Весть о том, что найдена могила Евгения, дошла и до Нины.
«Мне очень тяжело. Но как Вам, Параскева Даниловна?! — писала она. — Я бы жизнь отдала, чтобы облегчить Ваши страдания. Я очень прошу Вас быть мужественной, крепкой, как Женечка. Он прожил короткую, но прекрасную жизнь».
Почтить память героя приехали челябинские школьники из пионерской дружины, носящей имя Евгения Овчинникова. Они проехали тысячи километров. Их встречали на станции Россошь школьники Анновской школы, тоже из дружины Евгения Овчинникова.
Дул в степи сильный ветер. К могиле Евгения шли земляки его. Шел народ с окрестных хуторов и сел. Пришли очевидцы гибели Евгения: А. В. Данилова, Д. С. Кулиничева, И. М. Шингарев, М. Ф. Кулинич и Т. М. Евтушенко. Они рассказали подробности смерти и похорон отважного летчика.
Дует в степи ветер. Весь в цветах и венках стоит на воронежской земле памятник уральцу Евгению Овчинникову.

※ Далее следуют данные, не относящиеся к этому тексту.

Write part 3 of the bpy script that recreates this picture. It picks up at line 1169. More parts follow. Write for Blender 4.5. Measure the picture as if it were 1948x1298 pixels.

Помнят и чтут челябинцы своего земляка. Его имя внесено в Областную книгу почета. Его именем названа улица города. Его матери предоставили честь зажечь Вечный Огонь в Челябинске. Пусть горит этот огонь, не угасая! Пусть знают люди, что герои не умирают!
Не забыто и имя Шалико Козаева. Поют в Южной Осетии песни о нем. Летчики полка разыскали труп Козаева. Его перевезли в город Россошь и похоронили на городской площади.